=== SET TASK ===
Begin with the first line of the listing and quote every line through the one containing "R = math.radians"; give only those lines.

=== COLLECTED DATA ===
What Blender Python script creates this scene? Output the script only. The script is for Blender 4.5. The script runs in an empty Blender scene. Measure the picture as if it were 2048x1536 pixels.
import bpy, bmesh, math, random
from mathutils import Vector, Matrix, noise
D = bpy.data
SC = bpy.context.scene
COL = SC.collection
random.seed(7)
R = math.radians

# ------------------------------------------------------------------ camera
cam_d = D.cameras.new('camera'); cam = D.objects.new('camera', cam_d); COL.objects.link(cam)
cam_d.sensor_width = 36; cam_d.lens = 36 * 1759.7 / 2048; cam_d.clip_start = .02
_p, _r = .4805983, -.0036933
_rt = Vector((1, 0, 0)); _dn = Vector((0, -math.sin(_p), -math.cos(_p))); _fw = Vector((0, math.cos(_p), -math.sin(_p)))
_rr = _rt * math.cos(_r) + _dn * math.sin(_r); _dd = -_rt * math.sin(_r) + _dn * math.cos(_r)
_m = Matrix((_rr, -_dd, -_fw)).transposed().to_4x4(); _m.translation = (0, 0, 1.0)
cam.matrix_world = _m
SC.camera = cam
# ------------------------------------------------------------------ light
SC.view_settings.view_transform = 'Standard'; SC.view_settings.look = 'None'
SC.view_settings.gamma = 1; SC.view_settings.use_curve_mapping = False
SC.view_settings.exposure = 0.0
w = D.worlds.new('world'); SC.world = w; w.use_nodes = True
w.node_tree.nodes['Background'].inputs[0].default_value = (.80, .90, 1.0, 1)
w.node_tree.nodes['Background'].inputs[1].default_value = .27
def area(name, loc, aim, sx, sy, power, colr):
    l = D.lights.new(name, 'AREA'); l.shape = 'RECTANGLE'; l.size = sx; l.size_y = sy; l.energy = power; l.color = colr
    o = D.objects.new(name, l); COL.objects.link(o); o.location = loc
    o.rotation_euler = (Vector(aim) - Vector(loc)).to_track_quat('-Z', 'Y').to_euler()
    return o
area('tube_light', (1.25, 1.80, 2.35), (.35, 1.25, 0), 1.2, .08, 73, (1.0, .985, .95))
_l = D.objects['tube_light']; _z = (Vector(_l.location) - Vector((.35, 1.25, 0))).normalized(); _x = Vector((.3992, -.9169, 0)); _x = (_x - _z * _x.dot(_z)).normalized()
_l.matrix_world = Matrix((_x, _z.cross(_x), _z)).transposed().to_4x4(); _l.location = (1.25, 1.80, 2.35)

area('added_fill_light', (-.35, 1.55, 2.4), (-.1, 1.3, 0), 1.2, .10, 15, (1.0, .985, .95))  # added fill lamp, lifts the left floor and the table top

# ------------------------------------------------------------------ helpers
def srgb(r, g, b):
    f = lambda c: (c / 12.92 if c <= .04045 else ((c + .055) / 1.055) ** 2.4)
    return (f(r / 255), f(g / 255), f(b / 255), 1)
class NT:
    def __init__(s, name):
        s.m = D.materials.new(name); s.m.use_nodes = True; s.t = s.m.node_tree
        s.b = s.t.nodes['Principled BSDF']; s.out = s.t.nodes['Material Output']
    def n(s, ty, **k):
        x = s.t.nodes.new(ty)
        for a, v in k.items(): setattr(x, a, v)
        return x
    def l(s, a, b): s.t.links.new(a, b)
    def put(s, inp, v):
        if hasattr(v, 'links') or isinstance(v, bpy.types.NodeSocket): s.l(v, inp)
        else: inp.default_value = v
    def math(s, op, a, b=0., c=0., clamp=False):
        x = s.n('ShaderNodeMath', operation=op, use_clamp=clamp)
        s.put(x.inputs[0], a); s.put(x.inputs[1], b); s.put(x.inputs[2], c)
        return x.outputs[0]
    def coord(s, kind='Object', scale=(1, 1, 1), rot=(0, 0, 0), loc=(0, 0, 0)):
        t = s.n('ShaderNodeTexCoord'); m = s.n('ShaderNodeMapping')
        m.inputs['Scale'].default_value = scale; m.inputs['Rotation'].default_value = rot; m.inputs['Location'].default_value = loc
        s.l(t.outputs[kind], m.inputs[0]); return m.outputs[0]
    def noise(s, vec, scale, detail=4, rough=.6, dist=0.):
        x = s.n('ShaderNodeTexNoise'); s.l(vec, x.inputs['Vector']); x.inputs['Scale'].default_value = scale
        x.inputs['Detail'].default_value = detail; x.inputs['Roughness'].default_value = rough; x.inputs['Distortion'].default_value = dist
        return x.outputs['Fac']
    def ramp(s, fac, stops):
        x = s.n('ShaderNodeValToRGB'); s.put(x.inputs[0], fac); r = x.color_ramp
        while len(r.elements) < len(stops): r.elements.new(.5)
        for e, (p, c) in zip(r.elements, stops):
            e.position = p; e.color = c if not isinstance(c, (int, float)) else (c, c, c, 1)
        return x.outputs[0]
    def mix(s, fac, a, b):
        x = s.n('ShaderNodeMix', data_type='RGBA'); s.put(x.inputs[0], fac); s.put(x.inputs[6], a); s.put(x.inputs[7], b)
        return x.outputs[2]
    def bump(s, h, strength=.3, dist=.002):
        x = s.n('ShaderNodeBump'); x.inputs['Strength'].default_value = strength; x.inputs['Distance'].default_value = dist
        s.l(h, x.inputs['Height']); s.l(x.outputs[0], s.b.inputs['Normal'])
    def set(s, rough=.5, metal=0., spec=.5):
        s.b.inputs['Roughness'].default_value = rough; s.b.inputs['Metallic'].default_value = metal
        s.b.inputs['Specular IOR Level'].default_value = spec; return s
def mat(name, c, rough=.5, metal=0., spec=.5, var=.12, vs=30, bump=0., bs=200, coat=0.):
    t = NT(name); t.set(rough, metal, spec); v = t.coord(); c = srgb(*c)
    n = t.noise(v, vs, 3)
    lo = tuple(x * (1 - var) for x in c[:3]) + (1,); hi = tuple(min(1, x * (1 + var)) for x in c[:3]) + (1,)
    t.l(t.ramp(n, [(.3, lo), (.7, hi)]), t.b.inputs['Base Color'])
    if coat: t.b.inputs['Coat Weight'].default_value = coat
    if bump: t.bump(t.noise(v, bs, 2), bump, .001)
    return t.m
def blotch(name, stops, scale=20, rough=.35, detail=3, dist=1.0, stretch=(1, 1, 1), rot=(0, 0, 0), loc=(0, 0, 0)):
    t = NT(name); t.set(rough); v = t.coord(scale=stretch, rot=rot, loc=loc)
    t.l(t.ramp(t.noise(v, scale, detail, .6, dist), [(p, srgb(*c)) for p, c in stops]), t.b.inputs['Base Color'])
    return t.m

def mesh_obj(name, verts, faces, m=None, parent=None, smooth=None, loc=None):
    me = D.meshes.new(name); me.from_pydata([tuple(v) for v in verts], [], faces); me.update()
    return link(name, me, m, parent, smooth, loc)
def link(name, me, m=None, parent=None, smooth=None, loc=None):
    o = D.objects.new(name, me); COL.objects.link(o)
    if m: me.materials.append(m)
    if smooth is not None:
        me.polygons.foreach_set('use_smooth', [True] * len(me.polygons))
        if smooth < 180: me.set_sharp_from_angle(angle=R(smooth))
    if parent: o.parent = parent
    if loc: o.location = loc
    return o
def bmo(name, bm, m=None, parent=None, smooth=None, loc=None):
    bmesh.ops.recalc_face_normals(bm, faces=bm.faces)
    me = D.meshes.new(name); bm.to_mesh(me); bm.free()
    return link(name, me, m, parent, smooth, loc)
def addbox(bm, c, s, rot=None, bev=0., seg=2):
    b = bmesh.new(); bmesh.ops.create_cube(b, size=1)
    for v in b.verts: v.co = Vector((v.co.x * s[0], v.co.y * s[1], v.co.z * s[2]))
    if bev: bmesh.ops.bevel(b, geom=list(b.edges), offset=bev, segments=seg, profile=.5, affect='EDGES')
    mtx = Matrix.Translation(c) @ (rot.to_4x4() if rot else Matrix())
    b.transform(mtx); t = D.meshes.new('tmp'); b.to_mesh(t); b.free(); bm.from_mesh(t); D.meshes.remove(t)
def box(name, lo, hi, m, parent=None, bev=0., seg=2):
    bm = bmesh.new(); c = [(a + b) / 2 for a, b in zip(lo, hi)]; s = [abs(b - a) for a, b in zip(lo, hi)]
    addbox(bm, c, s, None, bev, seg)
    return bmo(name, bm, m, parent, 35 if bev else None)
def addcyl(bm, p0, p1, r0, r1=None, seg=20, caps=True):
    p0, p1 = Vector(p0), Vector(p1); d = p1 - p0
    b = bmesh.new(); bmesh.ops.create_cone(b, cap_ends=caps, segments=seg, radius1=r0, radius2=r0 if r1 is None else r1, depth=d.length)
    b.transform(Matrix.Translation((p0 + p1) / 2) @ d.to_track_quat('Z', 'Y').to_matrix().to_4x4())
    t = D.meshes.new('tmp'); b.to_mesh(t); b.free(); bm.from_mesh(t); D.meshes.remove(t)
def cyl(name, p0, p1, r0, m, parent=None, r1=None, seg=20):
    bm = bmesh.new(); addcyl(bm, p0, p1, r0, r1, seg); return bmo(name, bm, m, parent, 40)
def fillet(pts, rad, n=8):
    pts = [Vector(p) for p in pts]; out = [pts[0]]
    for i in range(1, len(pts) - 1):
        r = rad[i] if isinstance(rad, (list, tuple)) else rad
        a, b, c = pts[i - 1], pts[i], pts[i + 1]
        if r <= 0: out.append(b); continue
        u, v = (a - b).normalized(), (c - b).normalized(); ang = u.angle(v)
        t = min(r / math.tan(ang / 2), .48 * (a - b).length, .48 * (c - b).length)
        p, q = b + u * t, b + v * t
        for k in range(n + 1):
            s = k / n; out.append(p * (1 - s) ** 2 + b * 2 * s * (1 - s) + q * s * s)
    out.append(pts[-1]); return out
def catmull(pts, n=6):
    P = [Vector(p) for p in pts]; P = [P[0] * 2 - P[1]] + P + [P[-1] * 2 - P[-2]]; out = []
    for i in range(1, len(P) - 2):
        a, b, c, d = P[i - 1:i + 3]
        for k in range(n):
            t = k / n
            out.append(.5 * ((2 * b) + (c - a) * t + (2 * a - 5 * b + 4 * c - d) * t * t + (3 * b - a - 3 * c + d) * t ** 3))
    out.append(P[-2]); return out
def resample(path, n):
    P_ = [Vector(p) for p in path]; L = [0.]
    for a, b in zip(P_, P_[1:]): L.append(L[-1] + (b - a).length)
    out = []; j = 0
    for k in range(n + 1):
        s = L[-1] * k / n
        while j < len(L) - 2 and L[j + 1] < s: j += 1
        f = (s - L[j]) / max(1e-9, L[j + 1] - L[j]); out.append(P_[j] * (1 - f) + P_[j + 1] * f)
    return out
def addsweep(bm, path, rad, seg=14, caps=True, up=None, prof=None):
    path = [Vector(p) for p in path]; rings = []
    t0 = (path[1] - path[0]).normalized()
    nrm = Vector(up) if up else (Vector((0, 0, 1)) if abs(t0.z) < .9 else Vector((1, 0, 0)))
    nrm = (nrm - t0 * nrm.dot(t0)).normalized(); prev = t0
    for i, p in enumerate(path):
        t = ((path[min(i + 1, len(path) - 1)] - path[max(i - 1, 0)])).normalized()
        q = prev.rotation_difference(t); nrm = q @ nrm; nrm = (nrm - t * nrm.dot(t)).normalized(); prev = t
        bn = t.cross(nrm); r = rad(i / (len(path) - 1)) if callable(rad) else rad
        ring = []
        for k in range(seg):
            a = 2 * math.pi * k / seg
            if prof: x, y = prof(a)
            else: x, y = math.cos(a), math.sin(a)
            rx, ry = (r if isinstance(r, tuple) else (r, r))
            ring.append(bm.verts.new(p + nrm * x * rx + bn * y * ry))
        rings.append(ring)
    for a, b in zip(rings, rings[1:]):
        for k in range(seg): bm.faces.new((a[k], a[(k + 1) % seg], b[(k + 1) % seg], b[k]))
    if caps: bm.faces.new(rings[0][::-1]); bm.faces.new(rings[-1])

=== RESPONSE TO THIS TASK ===
What Blender Python script creates this scene? Output the script only. The script is for Blender 4.5. The script runs in an empty Blender scene. Measure the picture as if it were 2048x1536 pixels.
import bpy, bmesh, math, random
from mathutils import Vector, Matrix, noise
D = bpy.data
SC = bpy.context.scene
COL = SC.collection
random.seed(7)
R = math.radians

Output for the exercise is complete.